I know a case where the wife was hired tenure-track in a humanities field, the husband was the spousal hire as an adjunct in a science field; he does computational stuff. After a while the husband attracted an NSF grant (he's quite good and the position was such that he could apply for grants. And, given that he does computational stuff, he didn't need a lab in order to do science while being an adjunct). At that point he pushed and was able to convert his position to tenure-track. Currently the wife has tenure and the husband is up for tenure (in my department) and I think he's likely to get it. So, that's a success story, but it took some patience and persistence on the husband's part.
I don't think I've ever seen the words 'physicist' and 'cute' in the same sentence before.

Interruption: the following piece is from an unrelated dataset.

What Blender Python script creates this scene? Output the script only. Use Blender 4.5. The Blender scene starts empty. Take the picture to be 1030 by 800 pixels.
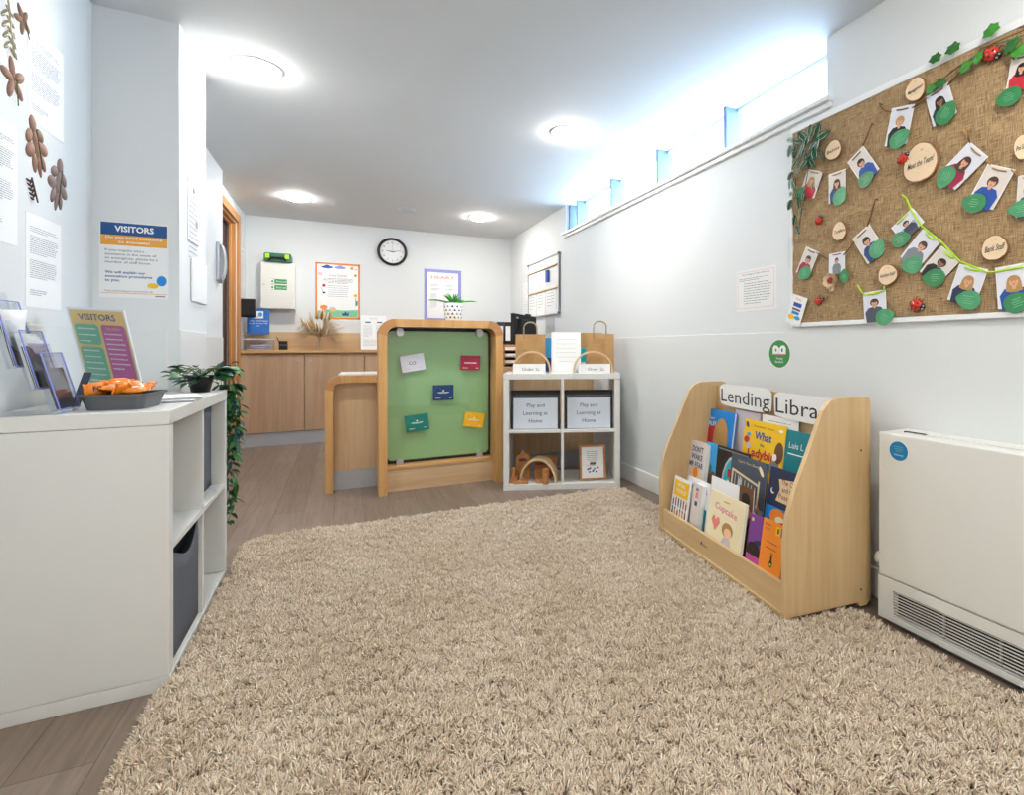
import bpy, math, random
import numpy as np
from mathutils import Matrix, Vector
R = math.radians
rnd = random.Random(7)
scene = bpy.context.scene
COL = scene.collection

# ---------------------------------------------------------------- camera numbers
F = 514.2; CX = 605.0; CY = 349.0; EYE = 0.947
TH = R(26.74); SN = math.sin(TH); CS = math.cos(TH)

def ray(px, py):
    u = (px - CX) / F; v = (CY - py) / F
    return Vector((CS*u + SN, -SN*u + CS, v))

def hit(px, py, o, n):
    d = ray(px, py); o = Vector(o); n = Vector(n); e = Vector((0, 0, EYE))
    return e + d * ((o - e).dot(n) / d.dot(n))

# ---------------------------------------------------------------- materials
MATS = {}
def lin(h):
    h = h.lstrip('#'); c = [int(h[i:i+2], 16)/255 for i in (0, 2, 4)]
    return tuple((x/12.92 if x <= .04045 else ((x+.055)/1.055)**2.4) for x in c) + (1,)

def mat(name, col, rough=.5, metal=0., bump=0., scale=60., var=0., spec=.5, emit=None, strength=0., coat=0.):
    if name in MATS: return MATS[name]
    m = bpy.data.materials.new(name); m.use_nodes = True
    nt = m.node_tree; b = nt.nodes['Principled BSDF']
    c = lin(col)
    b.inputs['Base Color'].default_value = c
    b.inputs['Roughness'].default_value = rough
    b.inputs['Metallic'].default_value = metal
    b.inputs['Specular IOR Level'].default_value = spec
    b.inputs['Coat Weight'].default_value = coat
    if emit:
        b.inputs['Emission Color'].default_value = lin(emit); b.inputs['Emission Strength'].default_value = strength
    tc = nt.nodes.new('ShaderNodeTexCoord')
    nz = nt.nodes.new('ShaderNodeTexNoise'); nz.inputs['Scale'].default_value = scale; nz.inputs['Detail'].default_value = 3
    nt.links.new(tc.outputs['Object'], nz.inputs['Vector'])
    if var:
        mr = nt.nodes.new('ShaderNodeMapRange'); mr.inputs['To Min'].default_value = 1-var; mr.inputs['To Max'].default_value = 1+var
        nt.links.new(nz.outputs['Fac'], mr.inputs['Value'])
        mx = nt.nodes.new('ShaderNodeVectorMath'); mx.operation = 'SCALE'; mx.inputs[0].default_value = c[:3]
        nt.links.new(mr.outputs[0], mx.inputs['Scale']); nt.links.new(mx.outputs[0], b.inputs['Base Color'])
    if bump:
        bp = nt.nodes.new('ShaderNodeBump'); bp.inputs['Strength'].default_value = bump; bp.inputs['Distance'].default_value = .01
        nt.links.new(nz.outputs['Fac'], bp.inputs['Height']); nt.links.new(bp.outputs[0], b.inputs['Normal'])
    MATS[name] = m
    return m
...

I'm going to have to start looking around a little harder.
My experience with this situation is that this works in large institutions but not in small ones. I am administration in a small cc and my spouse cannot find work in town. We had to settle for spouse driving over an hour one-way to find a job.
We get lots of "but you'd be a great hire" and "wow, I'd love to offer you a position", but so far out of 6 positions - not even an interview.
Thank you for writing about this (and answering my request, which it’s sad to see is so popular). I’m starting my fourth year in a tenure-track position, and I always thought there was nothing I could do before tenure. You and others coincide that I should be looking at positions elsewhere now, so that’s exactly what I’ll be doing in the next couple of months. We’ll see how it goes!
Thanks a million for sharing your wisdom with the public.
Thanks for this post, at least to help me feel I/we am/are not alone in the two body problem. My husband isn't in the academy, but still has a specialized job, so it's a concern for down the road.